Só no primeiro trimestre deste ano a venda de livros em inglês já representa um crescimento de cerca de 33% face ao mesmo período do ano passado, salientou Pedro Sobral. Todavia, o painel Gfk não mede as vendas de livros em canais online e em lojas como a Amazon, que têm um peso bastante significativo, além de que apenas cobre cerca de 87% do mercado de livrarias, pelo que muitas vendas ficam de fora desta contabilização.
Tendo este fator em consideração, os cálculos extrapolados pela APEL apontam para que o livro em inglês valha neste momento qualquer coisa entre 5% e 8% do valor total do mercado português.

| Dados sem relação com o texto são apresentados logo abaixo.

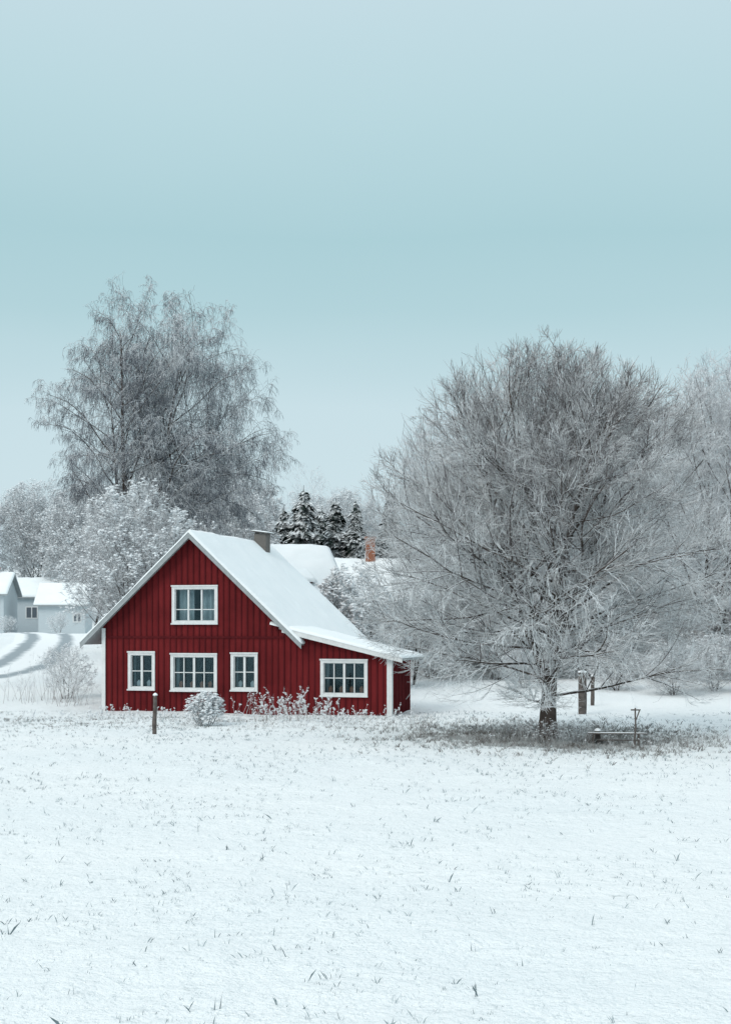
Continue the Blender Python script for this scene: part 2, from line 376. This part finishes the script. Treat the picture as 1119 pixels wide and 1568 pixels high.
# ------------------------------------------------------------ trees
def nrm(v): return v/np.maximum(np.linalg.norm(v,axis=-1,keepdims=True),1e-9)
def grow(rng,S,Dv,L,n,wig,trop):
    B=len(S); pts=np.zeros((B,n+1,3)); pts[:,0]=S; d=Dv.copy(); p=S.copy()
    for i in range(n):
        tr=trop if not isinstance(trop,tuple) else trop[0]+(trop[1]-trop[0])*i/max(n-1,1)
        d=nrm(d+rng.normal(0,wig,(B,3))+np.array([0,0,tr])); p=p+d*(L/n)[:,None]; pts[:,i+1]=p
    return pts
def tubes(rng,pts,rad,sides):
    B,n,_=pts.shape
    t=nrm(np.gradient(pts,axis=1)); a=rng.normal(0,1,(B,1,3)); e1=nrm(np.cross(t,a)); e2=np.cross(t,e1)
    an=np.arange(sides)*2*np.pi/sides
    V=pts[:,:,None,:]+rad[:,:,None,None]*(e1[:,:,None,:]*np.cos(an)[None,None,:,None]+e2[:,:,None,:]*np.sin(an)[None,None,:,None])
    idx=np.arange(B*n*sides).reshape(B,n,sides); nx=np.roll(idx,-1,axis=2)
    F=np.stack([idx[:,:-1],nx[:,:-1],nx[:,1:],idx[:,1:]],-1).reshape(-1,4)
    return V.reshape(-1,3),F
def envd(p,d,c,s):
    q=(p-c)/s; e=d/s; A=(e*e).sum(-1); Bq=(q*e).sum(-1); C=(q*q).sum(-1)-1
    disc=np.maximum(Bq*Bq-A*C,0); t=(-Bq+np.sqrt(disc))/A
    return np.where(C>0,np.minimum(t,.0),t)
OCT_V=np.array([(1,0,0),(0,1,0),(-1,0,0),(0,-1,0),(0,0,.7),(0,0,-.5)]); OCT_F=np.array([(0,1,4),(1,2,4),(2,3,4),(3,0,4),(1,0,5),(2,1,5),(3,2,5),(0,3,5)])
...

Em linha com a Europa, esta tendência verifica-se sobretudo na categoria de ficção, embora também se encontre na não-ficção.
Segundo Pedro Sobral, o efeito TikTok é um dos principais impulsionadores do fenómeno — “porque traz e dá uma visibilidade muito grande aos títulos internacionais e muitas vezes até antes do seu lançamento” —, mas não é o único.

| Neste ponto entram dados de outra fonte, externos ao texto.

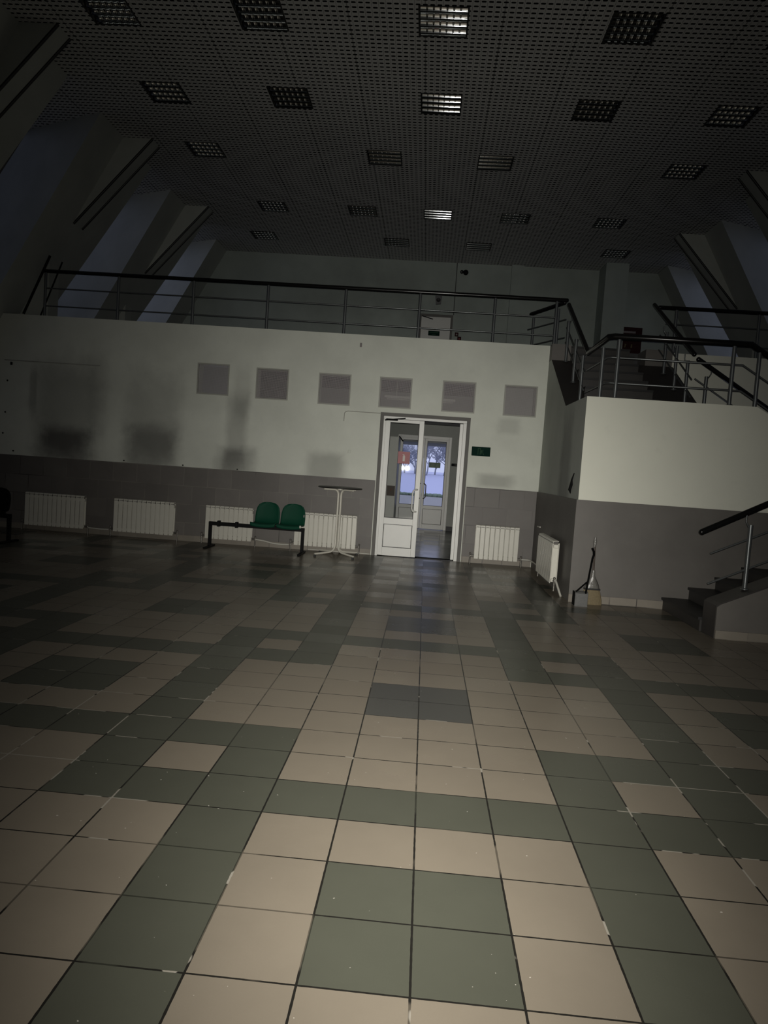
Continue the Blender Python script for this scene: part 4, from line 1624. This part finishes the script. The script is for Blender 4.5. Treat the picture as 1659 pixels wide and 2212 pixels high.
for k in range(60):
    x = -4.0 + 8 * k / 60 + random.uniform(-0.05, 0.05)
    r = random.uniform(0.12, 0.22)
    hg.sphere((x, 40.6 + random.uniform(-0.1, 0.1), 0.04), r, 'hedge_green', 6, 0.7)
tag(hg.build('grass_verge'), 'green frosted verge along the edge of the snow outside', 'grass', kind='stuff')


def tree(x, y, h, seed, label):
    rnd = random.Random(seed)
    root = thing('bare_tree', label, 'tree', (x, y, 1.05), group='bare frosted trees outside')
    tr, br_ = MB(), MB()

    def grow(p, d, L, r, depth, mb):
        pts, rad = [p], [r]
        q = p
        n = 4
        for k in range(n):
            d = (d + Vector((rnd.uniform(-.22, .22), rnd.uniform(-.22, .22), rnd.uniform(-.08, .16)))).normalized()
            q = q + d * (L / n)
            pts.append(q)
            rad.append(max(0.014, r * (1 - 0.5 * (k + 1) / n)))
        mb.tube(pts, r, 'bark_dark' if depth < 2 else 'bark_frost', 5 if depth > 1 else 8, False, rad)
        if depth >= 4:
            return
        for k in range(rnd.randint(4, 5)):
            i = rnd.randint(1, n)
            a = rnd.uniform(0, 2 * PI)
            s = Vector((math.cos(a), math.sin(a), rnd.uniform(0.0, 0.7))).normalized()
            dd = (d * 0.55 + s * 0.75).normalized()
            grow(pts[i], dd, L * rnd.uniform(0.55, 0.75), rad[i] * 0.62, depth + 1, br_)
    grow(Vector((0, 0, 0)), Vector((0, 0, 1)), h * 0.34, h * 0.012, 0, tr)
    tr.build('trunk', root)
    br_.build('branches', root)


for k, (x, y, h, lab) in enumerate(((-3.0, 60, 6.5, 'bare frosted tree outside, leftmost through the closed leaf glass'),
                                     (-2.0, 64, 6.0, 'bare frosted tree outside, behind the red sticker'),
                                     (-1.0, 61, 6.5, 'bare frosted tree outside, right half of the closed leaf glass'),
                                     (0.0, 58, 5.5, 'bare frosted tree outside, behind the upright between the entrance leaves'),
                                     (0.75, 62, 6.0, 'bare frosted tree outside, behind the small green sticker'),
                                     (1.5, 60, 6.0, 'bare frosted tree outside, right edge of the entrance glass'),
                                     (2.4, 63, 6.5, 'bare frosted tree outside, farthest right behind the entrance glass'))):
    tree(x, y, h, 3 + 4 * k, lab)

O acesso direto online, potenciando a compra imediata após a descoberta do livro, tem aqui também “um papel muito importante”, razão por que “a dimensão do livro em inglês vendido fora do painel Gfk é bastante significativa”, observou o responsável.
Outro fator a considerar é o preço, já que, por norma, os livros editados no Reino Unido ou Estados Unidos “têm tiragens infinitamente superiores, porque cobrem mercados internos gigantescos, mas também contam com este efeito de exportação para outros países”.

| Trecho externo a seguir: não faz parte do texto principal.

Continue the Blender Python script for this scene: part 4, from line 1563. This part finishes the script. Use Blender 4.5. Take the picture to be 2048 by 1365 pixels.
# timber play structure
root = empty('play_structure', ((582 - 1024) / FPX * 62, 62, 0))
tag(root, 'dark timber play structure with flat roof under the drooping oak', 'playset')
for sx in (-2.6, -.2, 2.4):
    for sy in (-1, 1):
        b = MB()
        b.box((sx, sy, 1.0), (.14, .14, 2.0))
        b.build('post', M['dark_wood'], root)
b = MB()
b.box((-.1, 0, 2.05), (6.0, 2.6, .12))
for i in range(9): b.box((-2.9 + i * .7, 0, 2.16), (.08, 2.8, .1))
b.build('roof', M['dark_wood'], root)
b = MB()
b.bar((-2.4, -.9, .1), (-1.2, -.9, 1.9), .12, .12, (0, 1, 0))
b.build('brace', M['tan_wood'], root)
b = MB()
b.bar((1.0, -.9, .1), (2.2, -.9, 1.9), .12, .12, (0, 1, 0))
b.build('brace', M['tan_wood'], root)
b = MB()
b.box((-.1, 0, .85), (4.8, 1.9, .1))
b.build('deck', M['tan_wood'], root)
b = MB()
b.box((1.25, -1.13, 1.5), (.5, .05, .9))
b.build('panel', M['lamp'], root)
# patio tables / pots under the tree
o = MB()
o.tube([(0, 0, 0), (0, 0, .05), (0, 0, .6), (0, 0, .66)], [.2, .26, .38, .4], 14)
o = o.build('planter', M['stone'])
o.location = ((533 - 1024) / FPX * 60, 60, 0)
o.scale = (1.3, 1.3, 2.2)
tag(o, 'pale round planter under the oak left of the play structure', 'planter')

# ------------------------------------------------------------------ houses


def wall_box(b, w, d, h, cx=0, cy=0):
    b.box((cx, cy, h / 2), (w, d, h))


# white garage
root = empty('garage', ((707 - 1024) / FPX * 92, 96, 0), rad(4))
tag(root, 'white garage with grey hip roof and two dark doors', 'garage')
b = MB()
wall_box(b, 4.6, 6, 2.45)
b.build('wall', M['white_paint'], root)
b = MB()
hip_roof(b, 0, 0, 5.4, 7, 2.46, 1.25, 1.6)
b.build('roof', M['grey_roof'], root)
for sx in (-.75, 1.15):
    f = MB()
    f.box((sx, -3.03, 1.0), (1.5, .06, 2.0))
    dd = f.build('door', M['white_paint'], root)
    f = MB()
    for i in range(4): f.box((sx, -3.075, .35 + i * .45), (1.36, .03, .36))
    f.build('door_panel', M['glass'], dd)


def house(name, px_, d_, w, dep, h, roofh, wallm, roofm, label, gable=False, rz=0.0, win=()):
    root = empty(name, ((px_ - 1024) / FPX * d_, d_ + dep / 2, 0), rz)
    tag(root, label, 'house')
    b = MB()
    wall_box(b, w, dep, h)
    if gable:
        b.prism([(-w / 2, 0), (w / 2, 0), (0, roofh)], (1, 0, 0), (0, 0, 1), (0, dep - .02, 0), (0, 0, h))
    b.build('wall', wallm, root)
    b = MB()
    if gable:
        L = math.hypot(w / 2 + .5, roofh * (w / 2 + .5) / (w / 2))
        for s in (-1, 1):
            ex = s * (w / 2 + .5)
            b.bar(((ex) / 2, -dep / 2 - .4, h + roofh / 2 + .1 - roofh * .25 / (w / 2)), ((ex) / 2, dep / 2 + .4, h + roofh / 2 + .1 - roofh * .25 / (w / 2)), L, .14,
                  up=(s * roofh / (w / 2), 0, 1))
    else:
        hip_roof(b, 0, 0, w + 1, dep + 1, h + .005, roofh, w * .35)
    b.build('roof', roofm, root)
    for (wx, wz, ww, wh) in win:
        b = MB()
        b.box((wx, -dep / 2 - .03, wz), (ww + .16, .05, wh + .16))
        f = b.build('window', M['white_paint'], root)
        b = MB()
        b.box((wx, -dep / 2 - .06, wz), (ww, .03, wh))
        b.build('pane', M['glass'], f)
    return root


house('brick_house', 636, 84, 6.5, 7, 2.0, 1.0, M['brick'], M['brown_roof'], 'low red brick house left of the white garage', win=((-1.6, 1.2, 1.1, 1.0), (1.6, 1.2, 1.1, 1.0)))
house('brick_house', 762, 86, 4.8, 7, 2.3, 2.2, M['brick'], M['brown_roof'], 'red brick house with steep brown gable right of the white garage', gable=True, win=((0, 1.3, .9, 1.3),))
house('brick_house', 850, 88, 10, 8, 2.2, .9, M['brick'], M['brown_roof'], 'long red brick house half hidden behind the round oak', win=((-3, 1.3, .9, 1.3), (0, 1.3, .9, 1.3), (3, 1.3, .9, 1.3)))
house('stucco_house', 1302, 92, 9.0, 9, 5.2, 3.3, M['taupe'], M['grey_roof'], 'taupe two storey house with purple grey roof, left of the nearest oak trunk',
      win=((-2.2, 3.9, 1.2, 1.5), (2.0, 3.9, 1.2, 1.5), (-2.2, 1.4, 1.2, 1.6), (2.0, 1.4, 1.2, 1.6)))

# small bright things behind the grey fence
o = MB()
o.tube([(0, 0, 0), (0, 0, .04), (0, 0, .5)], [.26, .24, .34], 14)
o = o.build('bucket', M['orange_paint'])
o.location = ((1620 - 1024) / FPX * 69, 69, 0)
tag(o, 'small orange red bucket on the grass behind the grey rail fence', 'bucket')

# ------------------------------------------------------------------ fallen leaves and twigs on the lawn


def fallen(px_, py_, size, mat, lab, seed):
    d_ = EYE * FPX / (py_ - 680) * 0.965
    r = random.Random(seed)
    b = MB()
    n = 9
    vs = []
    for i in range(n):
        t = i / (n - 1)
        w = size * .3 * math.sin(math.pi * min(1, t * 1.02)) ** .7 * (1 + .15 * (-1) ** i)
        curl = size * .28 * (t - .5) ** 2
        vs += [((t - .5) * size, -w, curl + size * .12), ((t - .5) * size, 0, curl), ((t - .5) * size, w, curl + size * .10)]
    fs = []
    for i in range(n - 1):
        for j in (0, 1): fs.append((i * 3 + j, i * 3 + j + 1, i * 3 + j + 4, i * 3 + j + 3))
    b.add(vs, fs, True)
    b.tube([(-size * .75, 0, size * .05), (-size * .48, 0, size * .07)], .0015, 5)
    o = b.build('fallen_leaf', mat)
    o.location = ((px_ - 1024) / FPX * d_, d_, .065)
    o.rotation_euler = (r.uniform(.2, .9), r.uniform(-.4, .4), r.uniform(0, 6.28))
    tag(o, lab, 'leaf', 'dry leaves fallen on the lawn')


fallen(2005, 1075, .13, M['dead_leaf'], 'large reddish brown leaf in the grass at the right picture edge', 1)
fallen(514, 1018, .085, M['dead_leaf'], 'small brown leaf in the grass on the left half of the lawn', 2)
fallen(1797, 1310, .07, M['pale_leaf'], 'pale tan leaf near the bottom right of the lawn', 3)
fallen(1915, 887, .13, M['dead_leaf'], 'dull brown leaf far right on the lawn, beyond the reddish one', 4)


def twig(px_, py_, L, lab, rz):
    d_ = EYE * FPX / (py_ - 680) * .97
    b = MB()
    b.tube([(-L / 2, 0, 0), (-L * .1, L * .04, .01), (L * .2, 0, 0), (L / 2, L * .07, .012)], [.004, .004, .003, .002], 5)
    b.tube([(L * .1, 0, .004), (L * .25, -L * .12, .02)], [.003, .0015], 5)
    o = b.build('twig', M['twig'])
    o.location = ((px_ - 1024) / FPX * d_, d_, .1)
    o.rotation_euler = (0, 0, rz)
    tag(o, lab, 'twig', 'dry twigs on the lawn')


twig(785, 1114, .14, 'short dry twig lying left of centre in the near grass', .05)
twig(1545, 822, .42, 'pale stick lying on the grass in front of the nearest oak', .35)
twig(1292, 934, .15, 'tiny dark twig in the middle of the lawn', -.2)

Isto “cria uma enorme economia de escala, permitindo preços mais baixos e que, pela vastidão do mercado global que cobrem, são logo lançados em vários formatos, com preços diferentes, sempre significantemente mais baixos do que as edições portuguesas”.
Além disso, o tempo que vai da edição original à edição portuguesa — que considera os tempos de tradução, revisão e distribuição — é o suficiente para justificar que alguns leitores prefiram comprar o original, em vez de esperarem pela edição em português.
Perante este cenário, “os editores portugueses estão bastante preocupados“, verificando-se já muitos títulos em que a edição portuguesa tem menores vendas do que a mesma edição em inglês, o que põe em risco “a viabilidade de muitos projetos editoriais”, alertou o presidente da APEL.
A situação assume um caráter ainda mais preocupante, se se atender ao facto de que, “na sua esmagadora maioria”, os leitores portugueses preferem a edição portuguesa à original, se estiver disponível com o mesmo imediatismo e com preços parecidos, acrescentou.
No entanto, relativamente ao preço, Pedro Sobral explicou que “os editores portugueses não têm muito como combater”, porque se trata de uma economia de escala com a qual é completamente impossível concorrer ou igualar a do mercado em língua inglesa.
“Naturalmente que os editores têm trabalhado afincadamente no encurtamento entre a versão original e a portuguesa para fechar este ‘gap’ e assim perder o menor número de leitores possíveis, mas é preciso muito mais, dado este quadro bastante preocupante”, afirmou.
Acresce a isto que “‘players’ globais como a Amazon não cumprem a Lei do Preço Fixo, concorrendo deslealmente com os livreiros e livreiros ‘online’ portugueses, e, dada a reduzida dimensão do mercado, é preciso tomar medidas até na Lei do Preço Fixo como aconteceu já em países como a França”, acrescentou.
Reconhecendo que é “muito positivo” haver em Portugal novas gerações com um tão absoluto domínio da língua inglesa, Pedro Sobral alertou, no entanto, para a possibilidade de a língua portuguesa estar perante “um desafio muito importante no seu futuro” e defendeu que a defesa da língua portuguesa deve ser prioridade, apoiando os escritores, editores e livreiros portugueses.
“Se naturalmente há que continuar a apostar no inglês quer na escola, quer no ensino superior, quer na existência de livros em inglês, também é verdade que é preciso criar políticas públicas de defesa e promoção da língua portuguesa, apoio aos escritores, editores e livreiros portugueses e, acima de tudo, ao livro em português”, considerou.